Die Wehrpflicht ist eben nicht freiwillig, sondern eine Pflicht. Sie kann deshalb auch nicht mit der Freiwilligenarbeit, die ein wichtiger Pfeiler der Schweizer Gesellschaft ist, aufgerechnet werden.

Warum nicht? Es geht doch um die Grundsatzfrage, was der einzelne Bürger für die Gemeinschaft leistet, egal in welchem Bereich.

In unserem Milizsystem sorgt der wehrpflichtige Bürger als Soldat oder Zivilschützer eigenhändig für die Sicherheit seines Staates. Auf der anderen Seite engagiert sich eben dieser Bürger aber auch freiwillig und ehrenamtlich in der Politik, in der Feuerwehr, im Kirchenrat im Sozialwesen oder im Kulturbereich. Diese Vielfalt und Vielschichtigkeit ist der grosse Trumpf der Schweiz, den es zu bewahren und zu pflegen gilt.

Interview zVg NZZ, Bild zVg Schweizer Armee

2 thoughts on “Kommt bald schon die Wehrpflicht für die Frau?
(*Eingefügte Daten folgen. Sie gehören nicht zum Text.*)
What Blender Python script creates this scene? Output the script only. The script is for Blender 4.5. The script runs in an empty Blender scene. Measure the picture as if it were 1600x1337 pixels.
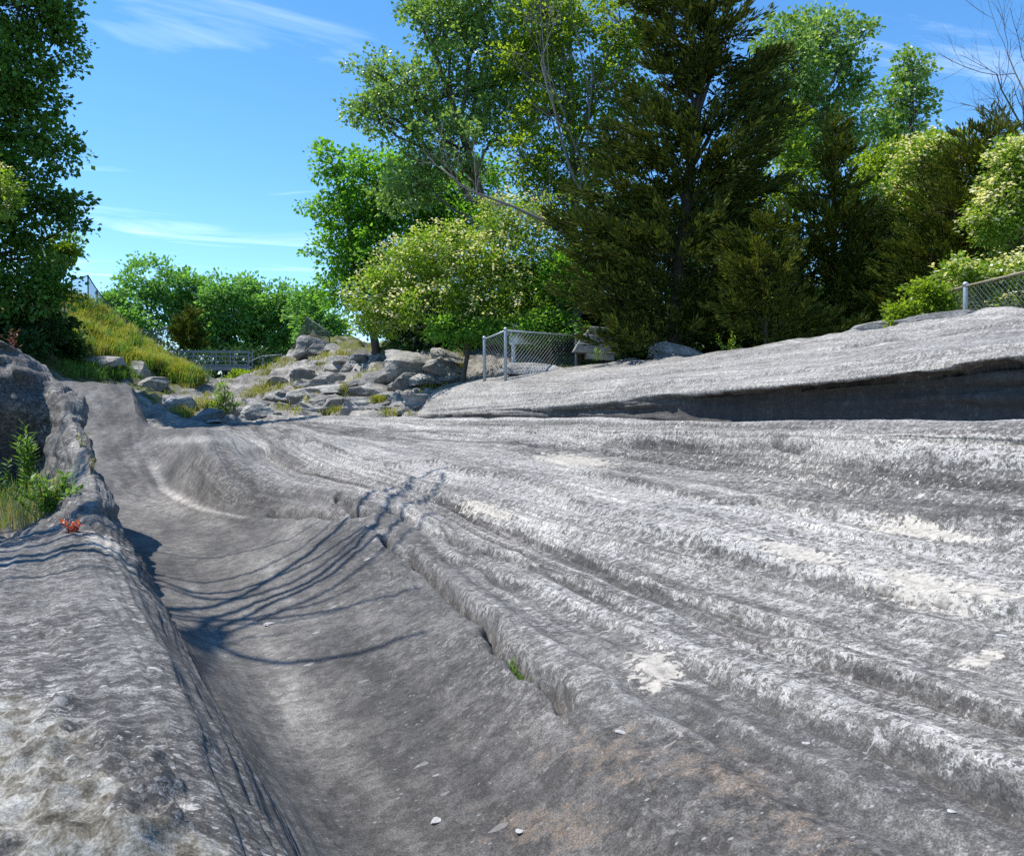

Ein Interview.

  1. Mit Verlaub: Angehörige zu pflegen zählt nicht zur “Freiwilligenarbeit”, welche in unserer Gesellschaft nur 7% der geleisteten Abeit ausmacht, sondern zur Care-Arbeit, welche in ihrem Ausmass und Umfang die bezahlte Arbeit bei Weitem übersteigt, jedoch im BIP nicht einmal erfasst wird. Unter diesen Umständen eine Wehrpflicht für Frauen zu fordern ist unsinnig!